『トニオ・クレーゲル』第5章と第6章の位置づけ
『トニオ・クレーゲル』第5章と第6章は、ソナタ形式の再現部ではある。ハンスとインゲ以外の思い出が残骸となる様子であり、つまりは、トニオ自身の過去を向かう契機となっている。
2つの論点があるだろう。
・今後の「デンマーク」の意義
・短編的独立性
まず、「デンマーク」の意義だが、リザヴェータへの言葉に示されている。
バルト海の構造的な象徴は、これまでの、トニオ=南、クレーゲル=北方的市民、という対立に、さらに北方の原点、つまり、ハンザ同盟的な都市の根源性への回帰がある。その意味で、正反合という形式にはなっている。
ここで『亡霊』が示されているのは、物語上のフラグで、これから、トニオ・クレーゲルが亡霊に出会う、ことを示している。伏線である。

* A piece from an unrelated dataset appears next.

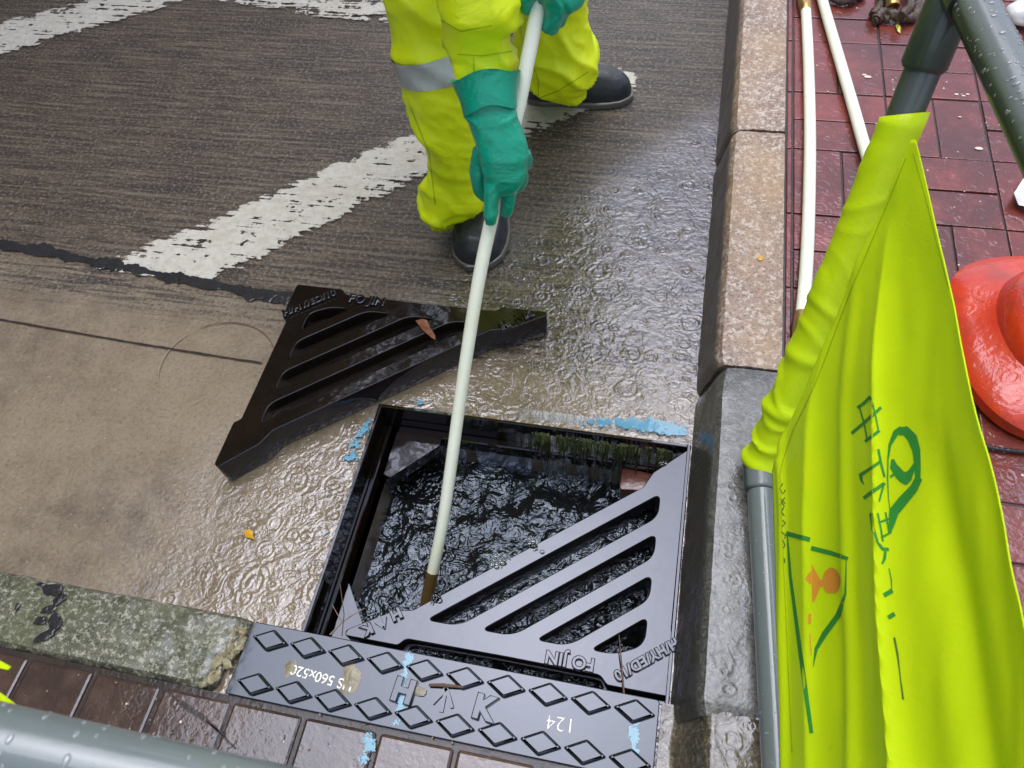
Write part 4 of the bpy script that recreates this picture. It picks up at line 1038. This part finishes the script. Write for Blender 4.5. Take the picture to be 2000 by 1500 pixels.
def stroke(bm, pts, w_):
    D = []
    ws = w_ if isinstance(w_, list) else [w_] * len(pts)
    for i in range(len(pts) - 1):
        a, b = V_(pts[i]), V_(pts[i + 1]); k = max(1, int((b - a).length / 4))
        for q in range(k): D.append((a.lerp(b, q / k), ws[i] + (ws[i + 1] - ws[i]) * q / k))
    D.append((V_(pts[-1]), ws[-1])); prev = None
    for i, (p, ww) in enumerate(D):
        t = (D[min(i + 1, len(D) - 1)][0] - D[max(i - 1, 0)][0]).normalized(); s = V_((-t.y, t.x)) * ww / 2
        a, b = cast(*(p + s)), cast(*(p - s))
        if a is None or b is None: prev = None; continue
        row = (bm.verts.new(a), bm.verts.new(b))
        if prev: bm.faces.new((prev[0], prev[1], row[1], row[0]))
        prev = row
def fillpoly(bm, pts, step=5):
    """polygon on the banner as horizontal strips"""
    ys = [p[1] for p in pts]; y_ = min(ys) + .5; prev = None
    def span(y):
        xs = []
        for (a, b) in zip(pts, pts[1:] + pts[:1]):
            if (a[1] <= y) != (b[1] <= y): xs.append(a[0] + (b[0] - a[0]) * (y - a[1]) / (b[1] - a[1]))
        return (min(xs), max(xs)) if len(xs) >= 2 else None
    rows = []
    while y_ < max(ys):
        s = span(y_)
        if s:
            r = [cast(s[0] + (s[1] - s[0]) * k / 8, y_) for k in range(9)]
            rows.append([bm.verts.new(q) for q in r] if all(q is not None for q in r) else None)
        y_ += step
    for a, b in zip(rows, rows[1:]):
        if a and b:
            for k in range(8): bm.faces.new((a[k], a[k + 1], b[k + 1], b[k]))
def z5(*P): return [(1400 + a / 1.765, 650 + b / 1.765) for a, b in P]
def z8(*P): return [(1450 + a / 3.749, 600 + b / 3.75) for a, b in P]
def z1(*P): return [(1500 + a / 2.884, 980 + b / 2.885) for a, b in P]
pm = bmesh.new()
stroke(pm, z8((848, 738), (895, 705), (943, 655)), 6); stroke(pm, z8((865, 735), (900, 860), (920, 970)), 3.4); stroke(pm, z8((940, 655), (975, 780), (1002, 915)), 3.4)
stroke(pm, z8((905, 985), (955, 945), (1008, 905)), 6); stroke(pm, z8((805, 925), (900, 845), (1020, 735)), 6)
stroke(pm, z8((998, 1040), (1020, 1150), (1045, 1245)), 5); stroke(pm, z8((1010, 1135), (940, 1185), (872, 1230), (880, 1270), (898, 1300)), [6, 5, 8, 5, 2]); stroke(pm, z8((895, 1400), (960, 1350), (1048, 1290)), 7); stroke(pm, z8((1040, 1300), (1020, 1370), (1005, 1425)), 4)
stroke(pm, z1((585, 65), (595, 150), (620, 230), (650, 268), (685, 270)), [7, 6, 5, 7, 6]); stroke(pm, z1((620, 65), (640, 160), (650, 225)), 4); stroke(pm, z1((665, 60), (680, 140), (688, 185)), 4)
stroke(pm, z1((625, 120), (690, 95)), 4); stroke(pm, z1((640, 205), (700, 170)), 4); stroke(pm, z1((665, 275), (660, 320), (645, 352)), [5, 6, 4])
stroke(pm, z1((685, 375), (698, 440), (702, 495)), [2, 3, 2]); stroke(pm, z1((655, 530), (705, 500)), 9); stroke(pm, z1((680, 655), (718, 632)), 9)
bmobj('printed_lettering', pm, M_green_ink, ban); pm = bmesh.new()
# logo
stroke(pm, z8((1175, 890), (1130, 920), (1085, 1010), (1070, 1120), (1068, 1250), (1075, 1400), (1085, 1490)), [12, 12, 6, 3, 3, 2, 2])
stroke(pm, z8((1150, 915), (1200, 905), (1250, 960), (1280, 1050), (1290, 1180), (1290, 1280)), [14, 18, 20, 16, 12, 11])
stroke(pm, z8((1300, 1250), (1260, 1330), (1180, 1420), (1115, 1500), (1098, 1590), (1092, 1650)), [14, 17, 20, 20, 12, 2])
stroke(pm, z8((1105, 1115), (1115, 1170), (1160, 1230), (1200, 1260), (1240, 1210), (1275, 1140)), [6, 16, 20, 24, 12, 5]); stroke(pm, z8((1088, 1245), (1130, 1215)), 5)
bmobj('printed_emblem', pm, M_green_ink, ban); pm = bmesh.new()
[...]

短編的独立性は、第6章である。物語全体のソナタ形式の再現性といいうより、この部分がかなり、一般的な掌編に読めることだ。日本文学などにもありそうな、長くして町と家に帰ったら自分は異邦人であったというものである。この郷愁は生まれ育った町を離れた人に一般的であろう。つまり、そうした体験のある人にとっては、共感的に胸に迫るものがあるだろう。